• _WORK TO DO_
Set down all of the entries word for word, omitting the images they contain.

• _ENTRIES PROVIDED_
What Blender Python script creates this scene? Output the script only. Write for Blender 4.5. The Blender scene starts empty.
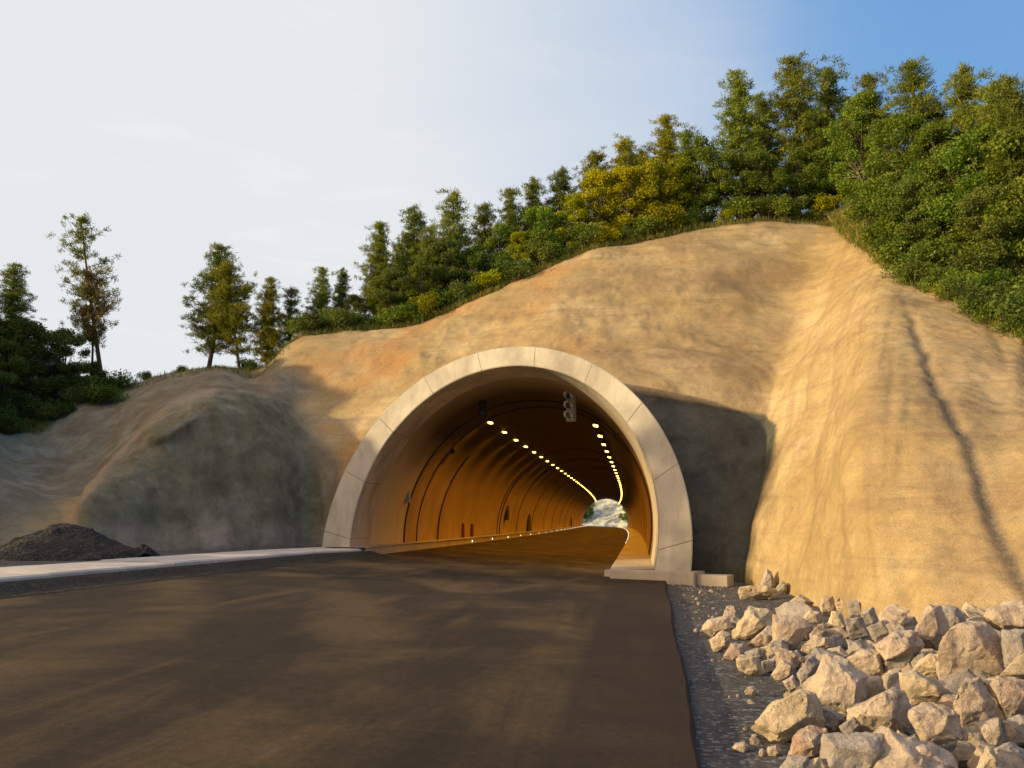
import bpy, bmesh, math, random
import numpy as np
from mathutils import Vector, Matrix, noise as mnoise

sc = bpy.context.scene
COL = sc.collection
R = math.radians
random.seed(7)

# ------------------------------------------------------------------ camera model (used to lay the site out)
F, CX, CY, CZ = 850.0, 512.0, 384.0, 1.6
PIT = math.atan(139 / F)
YAW = math.atan(126 * math.cos(PIT) / F)
FWD = np.array((-math.sin(YAW) * math.cos(PIT), math.cos(YAW) * math.cos(PIT), math.sin(PIT)))
RGT = np.array((math.cos(YAW), math.sin(YAW), 0.0))
UPV = np.array((math.sin(YAW) * math.sin(PIT), -math.cos(YAW) * math.sin(PIT), math.cos(PIT)))

def ray(px, py):
    return FWD + RGT * ((px - CX) / F) + UPV * ((CY - py) / F)

def at(px, py, Y):
    d = ray(px, py)
    return np.array((0, 0, CZ)) + d * (Y / d[1])

def atz(px, py, z):
    d = ray(px, py)
    return np.array((0, 0, CZ)) + d * ((z - CZ) / d[2])

def proj(P):
    q = P - np.array((0, 0, CZ))
    z = q @ FWD
    return CX + F * (q @ RGT) / z, CY - F * (q @ UPV) / z

# ------------------------------------------------------------------ numpy noise
def _hash(ix, iy, iz, seed):
    h = (ix * 374761393 + iy * 668265263 + iz * 2147483647 + seed * 974711) & 0xffffffff
    h = ((h ^ (h >> 13)) * 1274126177) & 0xffffffff
    h = (h ^ (h >> 16)) & 0xffff
    return h / 65535.0

def vnoise(p, seed=0):
    p = np.asarray(p, float)
    i = np.floor(p).astype(np.int64)
    f = p - i
    f = f * f * (3 - 2 * f)
    out = 0
    for dx in (0, 1):
        wx = f[..., 0] if dx else 1 - f[..., 0]
        for dy in (0, 1):
            wy = f[..., 1] if dy else 1 - f[..., 1]
            for dz in (0, 1):
                wz = f[..., 2] if dz else 1 - f[..., 2]
                out = out + wx * wy * wz * _hash(i[..., 0] + dx, i[..., 1] + dy, i[..., 2] + dz, seed)
    return out * 2 - 1

def fbm(p, octv=4, seed=0, gain=0.5):
    a, s, o = 1.0, 1.0, 0
    for k in range(octv):
        o = o + a * vnoise(np.asarray(p) * s, seed + k * 17)
        a *= gain
        s *= 2.03
    return o

def sstep(a, b, x):
    t = np.clip((x - a) / (b - a), 0, 1)
    return t * t * (3 - 2 * t)

# ------------------------------------------------------------------ object helpers
def link(o, parent=None, kind=None):
    COL.objects.link(o)
    if parent is not None:
        o.parent = parent
    if kind:
        o['kind'] = kind
    return o

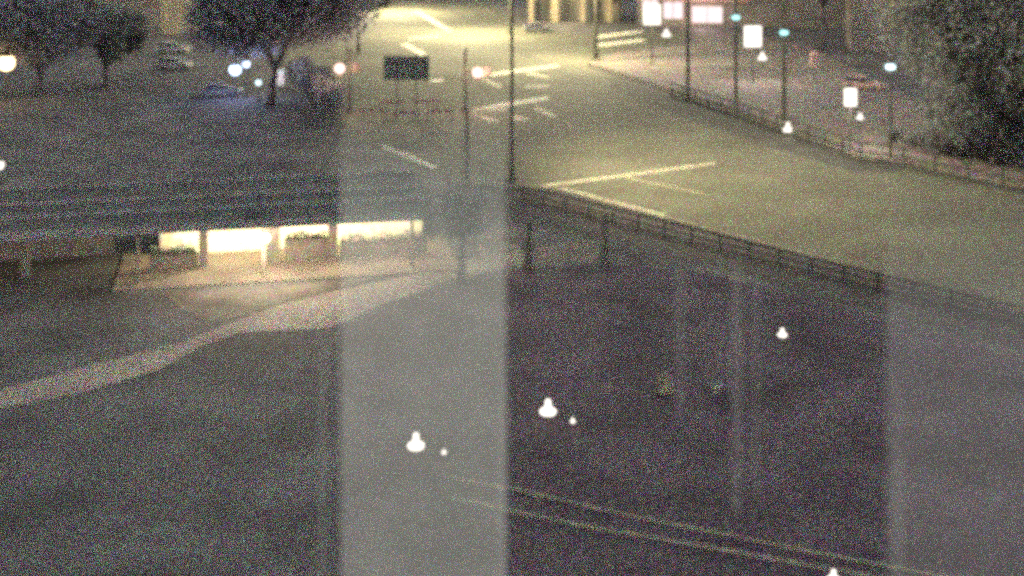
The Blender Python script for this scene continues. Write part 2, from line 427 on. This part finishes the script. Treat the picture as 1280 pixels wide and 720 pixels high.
def hedge(label, pts, w, h, n, seed, mat='leaf'):
    rnd = random.Random(seed)
    P = [G(*p) for p in pts]
    t = thing('hedge', label, 'hedge', P[0])
    bm = BM(); lens = [(b - a).length for a, b in zip(P, P[1:])]; tot = sum(lens)
    for (a, b), l in zip(zip(P, P[1:]), lens):
        d = (b - a).normalized(); nn = Vector((-d.y, d.x, 0))
        for _ in range(int(n * l / tot)):
            p = a + d * rnd.uniform(0, l) + nn * rnd.uniform(-.5, .5) * w - P[0]
            p.z = h * (rnd.random() ** .6) * (1 + .12 * math.sin(p.x * 1.7) + .1 * math.sin(p.y * 2.9))
            s = rnd.uniform(.1, .24)
            u = Vector((rnd.gauss(0, 1), rnd.gauss(0, 1), rnd.gauss(0, 1))).normalized()
            v = u.cross(Vector((rnd.gauss(0, 1), rnd.gauss(0, 1), rnd.gauss(0, 1)))).normalized()
            bm.faces.new([bm.verts.new(x) for x in (p + u * s, p + v * s * .6, p - u * s, p - v * s * .6)])
    link('foliage', bm, M[mat], t)
    for k, p in enumerate(P):
        bm = BM(); p = p - P[0]; tube(bm, p, p + Vector((.05, .03, h * .8)), .05, .02, 7); link('stem', bm, M['bark'], t)
hedge('tall dark clipped hedge at the corner of the lawn left of the traffic lights', [(372, 108), (398, 128), (414, 158)], 2.6, 3.0, 6500, 41)
hedge('low dark hedge at the foot of the corner tree on the right', [(1112, 176), (1200, 196), (1400, 236)], 1.4, .9, 4500, 44, 'leafgrey')

def railing(label, pts, h, step, mat):
    name = 'railing'
    P = [G(*p) for p in pts]
    t = thing(name, label, 'railing', P[0])
    for z in (h, h * .55, .15):
        bm = BM()
        for a, b in zip(P, P[1:]): box(bm, (a + b) / 2 - P[0] + Vector((0, 0, z)), ((b - a).length + .02, .08, .13), math.atan2((b - a).y, (b - a).x))
        link('rail', bm, mat, t)
    for a, b in zip(P, P[1:]):
        n = max(1, int((b - a).length / step))
        for k in range(n):
            p = a.lerp(b, k / n) - P[0]; bm = BM(); box(bm, p + Vector((0, 0, h / 2 + .03)), (.13, .13, h + .06)); link('post', bm, mat, t)
railing('long dark railing along the near kerb of the wide road', [(652, 250), (900, 314), (1290, 412)], .9, 1.9, M['railing'])
railing('dark railing along the kerb of the far pavement under the row of poles', [(838, 121), (920, 147), (1010, 179), (1076, 202), (1130, 209), (1300, 246)], 1.45, 2.4, M['railing'])

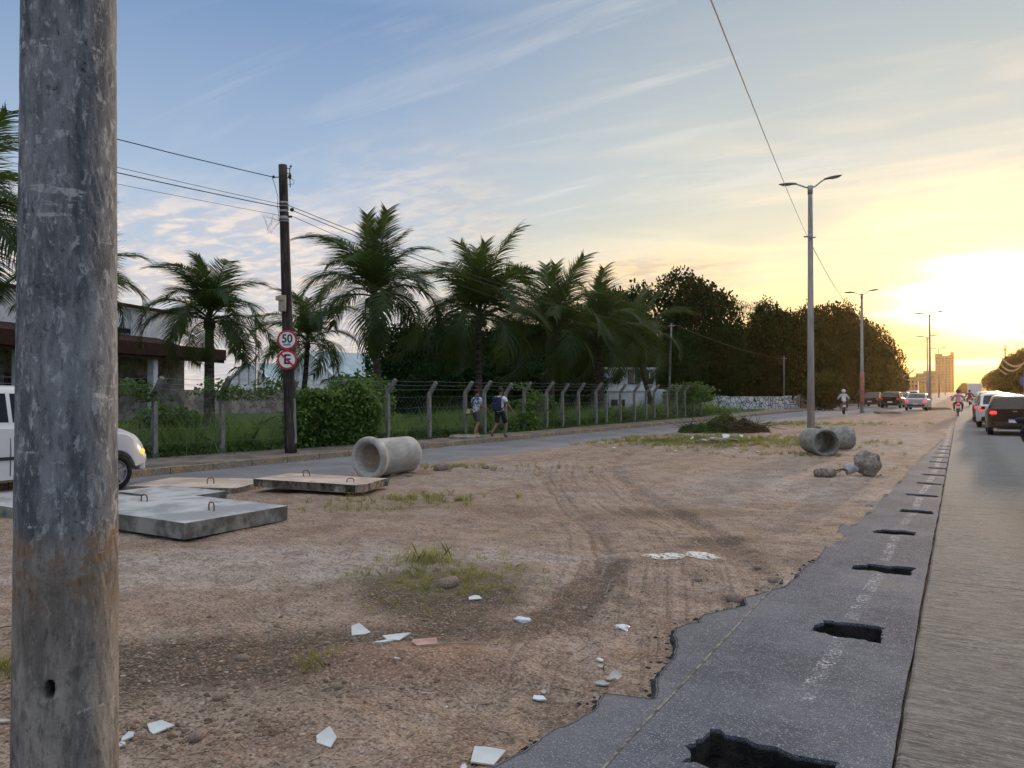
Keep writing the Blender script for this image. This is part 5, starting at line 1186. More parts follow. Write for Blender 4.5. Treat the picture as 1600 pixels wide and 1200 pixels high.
WK2 = dict(WALK, elR=(.32, .06, 1.17), wrR=(.42, .16, .96), elL=(-.29, -.05, 1.15), wrL=(-.30, .10, .92))
WK1 = dict(WALK, kneeL=(-.09, .18, .53), ankL=(-.08, .12, .09), toeL=(-.09, .28, .05), kneeR=(.10, .0, .50), ankR=(.09, -.22, .13), toeR=(.10, -.10, .04), elR=(.30, -.08, 1.17), wrR=(.30, .14, 1.10))
person('person walking away in a blue and white patterned shirt and grey shorts', (w1[0], w1[1], .14), R(-6), .90, WK1, skin_a, fl.m, flat('grey_shorts', (.10, .085, .10), .85), .75, .80, flat('tan_shoe', (.42, .30, .20), .8))
person('person walking away in a white T-shirt and black knee shorts', (w2[0], w2[1], .14), R(-4), .93, WK2, skin_b, flat('white_tee', (.62, .66, .68), .85), flat('black_shorts', (.012, .013, .02), .85), .62, .85, flat('brown_sandal', (.12, .06, .04), .8))
navy = flat('navy_cloth', (.012, .018, .055), .7)
t = thing('backpack', 'navy backpack worn by the walker in the white T-shirt', 'backpack', (w2[0], w2[1], .14), R(-4)); t.scale = (.93,) * 3
mb = MB(); mb.box((0, -.18, 1.20), (.33, .17, .50)); me = bevel(mb.mesh('pack_body'), .06, 4, 30); link('pack_body', me, navy, t, True)
mb = MB(); mb.box((0, -.285, 1.10), (.25, .07, .26)); link('pack_pocket', bevel(mb.mesh('pack_pocket'), .03, 3), navy, t, True)
for sx in (-1, 1): mb = MB(); mb.tube([(sx * .10, -.12, 1.40), (sx * .12, .02, 1.50), (sx * .12, .15, 1.36), (sx * .13, .10, 1.10), (sx * .13, -.12, 1.02)], .022, 6); mb.build('shoulder_strap', navy, t, True)
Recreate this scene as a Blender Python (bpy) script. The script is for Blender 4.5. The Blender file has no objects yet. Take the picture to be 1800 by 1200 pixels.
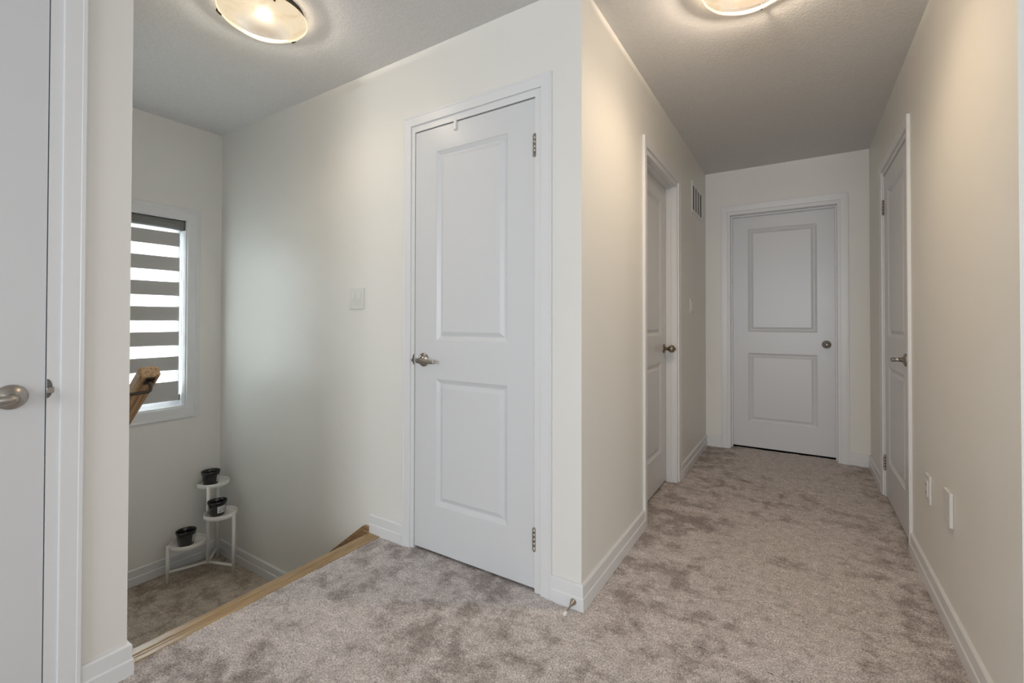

• _FINAL ANSWER_
What Blender Python script creates this scene? Output the script only. Write for Blender 4.5. The Blender scene starts empty.
import bpy, bmesh, math, random
import numpy as np
from mathutils import Vector, Matrix, noise as mnoise

sc = bpy.context.scene
COL = sc.collection
R = math.radians
random.seed(7)

# ------------------------------------------------------------------ camera model (used to lay the site out)
F, CX, CY, CZ = 850.0, 512.0, 384.0, 1.6
PIT = math.atan(139 / F)
YAW = math.atan(126 * math.cos(PIT) / F)
FWD = np.array((-math.sin(YAW) * math.cos(PIT), math.cos(YAW) * math.cos(PIT), math.sin(PIT)))
RGT = np.array((math.cos(YAW), math.sin(YAW), 0.0))
UPV = np.array((math.sin(YAW) * math.sin(PIT), -math.cos(YAW) * math.sin(PIT), math.cos(PIT)))

def ray(px, py):
    return FWD + RGT * ((px - CX) / F) + UPV * ((CY - py) / F)

def at(px, py, Y):
    d = ray(px, py)
    return np.array((0, 0, CZ)) + d * (Y / d[1])

def atz(px, py, z):
    d = ray(px, py)
    return np.array((0, 0, CZ)) + d * ((z - CZ) / d[2])

def proj(P):
    q = P - np.array((0, 0, CZ))
    z = q @ FWD
    return CX + F * (q @ RGT) / z, CY - F * (q @ UPV) / z

# ------------------------------------------------------------------ numpy noise
def _hash(ix, iy, iz, seed):
    h = (ix * 374761393 + iy * 668265263 + iz * 2147483647 + seed * 974711) & 0xffffffff
    h = ((h ^ (h >> 13)) * 1274126177) & 0xffffffff
    h = (h ^ (h >> 16)) & 0xffff
    return h / 65535.0

def vnoise(p, seed=0):
    p = np.asarray(p, float)
    i = np.floor(p).astype(np.int64)
    f = p - i
    f = f * f * (3 - 2 * f)
    out = 0
    for dx in (0, 1):
        wx = f[..., 0] if dx else 1 - f[..., 0]
        for dy in (0, 1):
            wy = f[..., 1] if dy else 1 - f[..., 1]
            for dz in (0, 1):
                wz = f[..., 2] if dz else 1 - f[..., 2]
                out = out + wx * wy * wz * _hash(i[..., 0] + dx, i[..., 1] + dy, i[..., 2] + dz, seed)
    return out * 2 - 1

def fbm(p, octv=4, seed=0, gain=0.5):
    a, s, o = 1.0, 1.0, 0
    for k in range(octv):
        o = o + a * vnoise(np.asarray(p) * s, seed + k * 17)
        a *= gain
        s *= 2.03
    return o

def sstep(a, b, x):
    t = np.clip((x - a) / (b - a), 0, 1)
    return t * t * (3 - 2 * t)

# ------------------------------------------------------------------ object helpers
def link(o, parent=None, kind=None):
    COL.objects.link(o)
    if parent is not None:
        o.parent = parent
    if kind:
        o['kind'] = kind
    return o

The Blender Python script for this scene continues. Write part 2, from line 427 on. This part finishes the script. Treat the picture as 1280 pixels wide and 720 pixels high.
def hedge(label, pts, w, h, n, seed, mat='leaf'):
    rnd = random.Random(seed)
    P = [G(*p) for p in pts]
    t = thing('hedge', label, 'hedge', P[0])
    bm = BM(); lens = [(b - a).length for a, b in zip(P, P[1:])]; tot = sum(lens)
    for (a, b), l in zip(zip(P, P[1:]), lens):
        d = (b - a).normalized(); nn = Vector((-d.y, d.x, 0))
        for _ in range(int(n * l / tot)):
            p = a + d * rnd.uniform(0, l) + nn * rnd.uniform(-.5, .5) * w - P[0]
            p.z = h * (rnd.random() ** .6) * (1 + .12 * math.sin(p.x * 1.7) + .1 * math.sin(p.y * 2.9))
            s = rnd.uniform(.1, .24)
            u = Vector((rnd.gauss(0, 1), rnd.gauss(0, 1), rnd.gauss(0, 1))).normalized()
            v = u.cross(Vector((rnd.gauss(0, 1), rnd.gauss(0, 1), rnd.gauss(0, 1)))).normalized()
            bm.faces.new([bm.verts.new(x) for x in (p + u * s, p + v * s * .6, p - u * s, p - v * s * .6)])
    link('foliage', bm, M[mat], t)
    for k, p in enumerate(P):
        bm = BM(); p = p - P[0]; tube(bm, p, p + Vector((.05, .03, h * .8)), .05, .02, 7); link('stem', bm, M['bark'], t)
hedge('tall dark clipped hedge at the corner of the lawn left of the traffic lights', [(372, 108), (398, 128), (414, 158)], 2.6, 3.0, 6500, 41)
hedge('low dark hedge at the foot of the corner tree on the right', [(1112, 176), (1200, 196), (1400, 236)], 1.4, .9, 4500, 44, 'leafgrey')

def railing(label, pts, h, step, mat):
    name = 'railing'
    P = [G(*p) for p in pts]
    t = thing(name, label, 'railing', P[0])
    for z in (h, h * .55, .15):
        bm = BM()
        for a, b in zip(P, P[1:]): box(bm, (a + b) / 2 - P[0] + Vector((0, 0, z)), ((b - a).length + .02, .08, .13), math.atan2((b - a).y, (b - a).x))
        link('rail', bm, mat, t)
    for a, b in zip(P, P[1:]):
        n = max(1, int((b - a).length / step))
        for k in range(n):
            p = a.lerp(b, k / n) - P[0]; bm = BM(); box(bm, p + Vector((0, 0, h / 2 + .03)), (.13, .13, h + .06)); link('post', bm, mat, t)
railing('long dark railing along the near kerb of the wide road', [(652, 250), (900, 314), (1290, 412)], .9, 1.9, M['railing'])
railing('dark railing along the kerb of the far pavement under the row of poles', [(838, 121), (920, 147), (1010, 179), (1076, 202), (1130, 209), (1300, 246)], 1.45, 2.4, M['railing'])

Keep writing the Blender script for this image. This is part 5, starting at line 1186. More parts follow. Write for Blender 4.5. Treat the picture as 1600 pixels wide and 1200 pixels high.
WK2 = dict(WALK, elR=(.32, .06, 1.17), wrR=(.42, .16, .96), elL=(-.29, -.05, 1.15), wrL=(-.30, .10, .92))
WK1 = dict(WALK, kneeL=(-.09, .18, .53), ankL=(-.08, .12, .09), toeL=(-.09, .28, .05), kneeR=(.10, .0, .50), ankR=(.09, -.22, .13), toeR=(.10, -.10, .04), elR=(.30, -.08, 1.17), wrR=(.30, .14, 1.10))
person('person walking away in a blue and white patterned shirt and grey shorts', (w1[0], w1[1], .14), R(-6), .90, WK1, skin_a, fl.m, flat('grey_shorts', (.10, .085, .10), .85), .75, .80, flat('tan_shoe', (.42, .30, .20), .8))
person('person walking away in a white T-shirt and black knee shorts', (w2[0], w2[1], .14), R(-4), .93, WK2, skin_b, flat('white_tee', (.62, .66, .68), .85), flat('black_shorts', (.012, .013, .02), .85), .62, .85, flat('brown_sandal', (.12, .06, .04), .8))
navy = flat('navy_cloth', (.012, .018, .055), .7)
t = thing('backpack', 'navy backpack worn by the walker in the white T-shirt', 'backpack', (w2[0], w2[1], .14), R(-4)); t.scale = (.93,) * 3
mb = MB(); mb.box((0, -.18, 1.20), (.33, .17, .50)); me = bevel(mb.mesh('pack_body'), .06, 4, 30); link('pack_body', me, navy, t, True)
mb = MB(); mb.box((0, -.285, 1.10), (.25, .07, .26)); link('pack_pocket', bevel(mb.mesh('pack_pocket'), .03, 3), navy, t, True)
for sx in (-1, 1): mb = MB(); mb.tube([(sx * .10, -.12, 1.40), (sx * .12, .02, 1.50), (sx * .12, .15, 1.36), (sx * .13, .10, 1.10), (sx * .13, -.12, 1.02)], .022, 6); mb.build('shoulder_strap', navy, t, True)
Recreate this scene as a Blender Python (bpy) script. The script is for Blender 4.5. The Blender file has no objects yet. Take the picture to be 1800 by 1200 pixels.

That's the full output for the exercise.